The Detroit Free Press has an article about the court ruling last week that gave Mark Grebner — and everyone else — access to data on which party’s primary Michigan voters voted in during the 2008 election. They begin that article with a false dichotomy:
It took two years, a lawsuit and a Court of Appeals verdict, but supporters of open government scored a victory last week when the Secretary of State was ordered to open voting records from Michigan’s 2008 presidential primary.
Some voters may take offense when the records reveal which party’s primary they participated in, but the alternative was that the two parties would have information no one else could access.
No, that was one alternative. The other alternative is for the legislature to protect all such voting records from everyone, including the two major political parties and Mark Grebner and anyone else.
When you go to vote, they give you the ballot inside a sleeve that protects your vote from the view of others. When you step into the voting booth, there are typically curtains to draw around you — again, to protect the privacy of your vote from the view of others. So why, then, does the government simply release such information, even partially, to private organizations without your permission?

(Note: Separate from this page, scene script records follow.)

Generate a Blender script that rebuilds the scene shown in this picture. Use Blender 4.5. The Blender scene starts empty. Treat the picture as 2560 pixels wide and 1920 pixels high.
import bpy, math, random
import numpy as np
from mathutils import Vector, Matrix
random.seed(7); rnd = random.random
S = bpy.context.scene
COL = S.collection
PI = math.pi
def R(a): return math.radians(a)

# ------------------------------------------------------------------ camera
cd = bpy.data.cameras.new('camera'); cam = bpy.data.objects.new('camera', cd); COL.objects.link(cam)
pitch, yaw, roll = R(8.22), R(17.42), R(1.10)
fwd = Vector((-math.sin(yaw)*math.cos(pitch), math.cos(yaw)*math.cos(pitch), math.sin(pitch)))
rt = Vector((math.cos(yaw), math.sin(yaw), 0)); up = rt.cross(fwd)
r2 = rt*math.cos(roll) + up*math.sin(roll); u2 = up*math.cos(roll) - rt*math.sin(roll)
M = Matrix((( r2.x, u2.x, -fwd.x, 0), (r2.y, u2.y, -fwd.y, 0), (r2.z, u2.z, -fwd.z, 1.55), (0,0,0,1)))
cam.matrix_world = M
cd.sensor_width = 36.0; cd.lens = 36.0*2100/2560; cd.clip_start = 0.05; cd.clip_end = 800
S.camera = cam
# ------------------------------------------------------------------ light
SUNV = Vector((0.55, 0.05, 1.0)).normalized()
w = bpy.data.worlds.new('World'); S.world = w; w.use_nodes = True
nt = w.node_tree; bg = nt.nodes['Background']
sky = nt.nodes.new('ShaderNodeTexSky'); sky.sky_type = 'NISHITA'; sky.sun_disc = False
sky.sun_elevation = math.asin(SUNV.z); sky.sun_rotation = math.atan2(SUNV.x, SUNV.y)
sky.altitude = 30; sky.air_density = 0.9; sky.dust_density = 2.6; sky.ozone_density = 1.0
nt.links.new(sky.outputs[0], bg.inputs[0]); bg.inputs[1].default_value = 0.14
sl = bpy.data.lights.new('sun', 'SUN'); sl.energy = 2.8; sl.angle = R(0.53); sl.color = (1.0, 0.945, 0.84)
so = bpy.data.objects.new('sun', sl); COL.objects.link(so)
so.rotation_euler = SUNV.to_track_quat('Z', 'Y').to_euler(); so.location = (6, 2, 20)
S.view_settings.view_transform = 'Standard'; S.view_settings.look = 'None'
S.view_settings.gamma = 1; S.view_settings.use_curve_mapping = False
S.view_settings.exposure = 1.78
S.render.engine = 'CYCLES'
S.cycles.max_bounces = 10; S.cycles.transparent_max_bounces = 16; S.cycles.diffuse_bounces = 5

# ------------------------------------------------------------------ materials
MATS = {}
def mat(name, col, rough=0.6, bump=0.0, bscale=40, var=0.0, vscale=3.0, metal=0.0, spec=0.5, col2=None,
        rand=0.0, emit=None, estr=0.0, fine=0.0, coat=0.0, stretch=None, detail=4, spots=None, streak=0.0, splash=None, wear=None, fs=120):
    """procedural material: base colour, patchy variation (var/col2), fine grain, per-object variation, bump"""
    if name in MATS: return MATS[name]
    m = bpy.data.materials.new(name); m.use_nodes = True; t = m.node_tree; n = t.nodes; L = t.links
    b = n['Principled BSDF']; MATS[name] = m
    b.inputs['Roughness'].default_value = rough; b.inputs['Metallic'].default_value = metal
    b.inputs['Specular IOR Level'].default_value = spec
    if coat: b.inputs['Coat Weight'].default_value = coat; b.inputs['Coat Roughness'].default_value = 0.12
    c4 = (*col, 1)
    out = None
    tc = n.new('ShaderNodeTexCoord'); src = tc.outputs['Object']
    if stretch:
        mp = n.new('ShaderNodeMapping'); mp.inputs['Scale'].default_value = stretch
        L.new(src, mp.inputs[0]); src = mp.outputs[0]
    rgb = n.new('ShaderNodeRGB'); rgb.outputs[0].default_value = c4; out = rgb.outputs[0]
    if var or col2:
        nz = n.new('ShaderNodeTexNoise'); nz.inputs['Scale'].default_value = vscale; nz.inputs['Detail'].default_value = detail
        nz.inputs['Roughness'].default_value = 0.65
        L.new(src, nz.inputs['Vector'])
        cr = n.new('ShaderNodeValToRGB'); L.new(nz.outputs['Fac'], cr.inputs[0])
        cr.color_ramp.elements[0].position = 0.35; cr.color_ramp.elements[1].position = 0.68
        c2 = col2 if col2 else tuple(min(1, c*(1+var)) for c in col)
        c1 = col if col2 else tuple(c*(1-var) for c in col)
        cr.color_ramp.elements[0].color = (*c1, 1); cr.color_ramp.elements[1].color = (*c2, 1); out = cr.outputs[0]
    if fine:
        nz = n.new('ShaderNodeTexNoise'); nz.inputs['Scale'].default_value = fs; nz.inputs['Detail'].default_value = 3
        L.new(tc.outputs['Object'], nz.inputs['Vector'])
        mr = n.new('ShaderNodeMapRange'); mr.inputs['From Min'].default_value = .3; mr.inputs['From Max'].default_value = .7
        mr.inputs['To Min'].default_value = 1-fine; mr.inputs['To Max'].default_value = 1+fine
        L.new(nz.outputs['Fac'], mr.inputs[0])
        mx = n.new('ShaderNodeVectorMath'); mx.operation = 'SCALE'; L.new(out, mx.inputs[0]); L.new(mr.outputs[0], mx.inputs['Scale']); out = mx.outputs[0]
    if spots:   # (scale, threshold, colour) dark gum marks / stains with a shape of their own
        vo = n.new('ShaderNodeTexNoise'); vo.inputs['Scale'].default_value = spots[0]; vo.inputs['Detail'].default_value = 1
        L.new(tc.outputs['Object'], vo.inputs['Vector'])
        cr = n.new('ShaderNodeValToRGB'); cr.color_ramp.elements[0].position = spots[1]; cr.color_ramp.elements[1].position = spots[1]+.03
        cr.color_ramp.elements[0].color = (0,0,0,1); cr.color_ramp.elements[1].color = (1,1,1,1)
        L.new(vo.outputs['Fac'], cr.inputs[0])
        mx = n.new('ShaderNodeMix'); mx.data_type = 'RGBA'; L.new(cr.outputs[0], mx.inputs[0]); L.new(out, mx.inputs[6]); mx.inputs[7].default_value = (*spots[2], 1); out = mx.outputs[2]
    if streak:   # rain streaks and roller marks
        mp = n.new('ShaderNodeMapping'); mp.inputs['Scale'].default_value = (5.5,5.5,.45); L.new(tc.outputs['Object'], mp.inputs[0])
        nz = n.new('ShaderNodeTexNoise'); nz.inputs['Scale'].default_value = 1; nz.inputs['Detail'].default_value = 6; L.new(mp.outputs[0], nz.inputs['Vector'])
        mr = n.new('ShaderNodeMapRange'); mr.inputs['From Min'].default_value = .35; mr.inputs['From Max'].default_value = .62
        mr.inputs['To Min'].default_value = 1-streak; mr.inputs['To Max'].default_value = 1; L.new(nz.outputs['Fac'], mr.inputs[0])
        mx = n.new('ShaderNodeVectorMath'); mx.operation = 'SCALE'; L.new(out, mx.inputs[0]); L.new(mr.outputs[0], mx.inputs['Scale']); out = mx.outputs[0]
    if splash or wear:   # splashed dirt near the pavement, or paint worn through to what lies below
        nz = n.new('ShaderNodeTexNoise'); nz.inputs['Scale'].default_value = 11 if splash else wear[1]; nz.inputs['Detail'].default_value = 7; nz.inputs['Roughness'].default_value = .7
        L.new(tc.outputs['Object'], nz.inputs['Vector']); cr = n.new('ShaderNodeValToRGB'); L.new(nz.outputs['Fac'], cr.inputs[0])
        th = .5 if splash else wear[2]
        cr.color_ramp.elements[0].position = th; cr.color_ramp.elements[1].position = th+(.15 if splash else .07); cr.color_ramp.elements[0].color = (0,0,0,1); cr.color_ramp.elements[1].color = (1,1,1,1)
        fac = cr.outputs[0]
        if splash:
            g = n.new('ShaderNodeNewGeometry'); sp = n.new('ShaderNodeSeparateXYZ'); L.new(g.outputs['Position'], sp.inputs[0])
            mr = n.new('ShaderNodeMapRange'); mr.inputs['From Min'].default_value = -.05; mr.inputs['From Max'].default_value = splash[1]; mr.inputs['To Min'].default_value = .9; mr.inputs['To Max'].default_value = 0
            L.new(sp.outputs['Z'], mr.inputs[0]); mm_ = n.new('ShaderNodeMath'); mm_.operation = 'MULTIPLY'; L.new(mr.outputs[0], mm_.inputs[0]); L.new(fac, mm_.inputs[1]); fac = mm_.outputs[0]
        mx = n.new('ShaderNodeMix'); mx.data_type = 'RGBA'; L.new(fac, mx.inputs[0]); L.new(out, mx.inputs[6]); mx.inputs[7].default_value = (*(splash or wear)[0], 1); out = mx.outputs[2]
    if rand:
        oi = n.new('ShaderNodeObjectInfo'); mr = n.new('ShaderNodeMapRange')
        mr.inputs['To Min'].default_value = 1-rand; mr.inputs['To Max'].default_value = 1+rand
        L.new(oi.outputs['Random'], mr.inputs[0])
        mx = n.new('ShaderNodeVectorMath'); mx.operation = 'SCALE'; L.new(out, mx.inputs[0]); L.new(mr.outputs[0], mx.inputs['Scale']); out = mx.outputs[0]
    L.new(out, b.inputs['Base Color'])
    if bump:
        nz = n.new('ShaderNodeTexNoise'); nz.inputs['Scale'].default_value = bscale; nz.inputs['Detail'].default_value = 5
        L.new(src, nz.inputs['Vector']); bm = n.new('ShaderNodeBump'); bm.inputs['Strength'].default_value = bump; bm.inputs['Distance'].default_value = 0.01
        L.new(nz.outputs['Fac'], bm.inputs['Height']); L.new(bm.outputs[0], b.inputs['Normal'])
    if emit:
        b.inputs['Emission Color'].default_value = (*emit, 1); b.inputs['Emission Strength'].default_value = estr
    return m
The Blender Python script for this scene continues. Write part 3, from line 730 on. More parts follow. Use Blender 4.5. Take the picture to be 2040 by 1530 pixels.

For that matter, why does the government run the primary elections — only for the two major parties? The Republican and Democratic parties are private organizations. Who they nominate to put on the general election ballot and how they pick those candidates has nothing at all to do with the state.
The state doesn’t run the nominating conventions for the Libertarian Party, the Green Party, the Constitution Party or any other political party. Yet we spend millions and millions of taxpayer dollars to have the state run the nomination votes for the two major parties, just one of the innumerable ways the government privileges those two parties against any rivals.
It’s time to get the government out of this business altogether. They should run the general elections, not the nominating process for any political party. And they should keep the ballots cast by voters entirely private and protected from the eyes of those who profit from having them.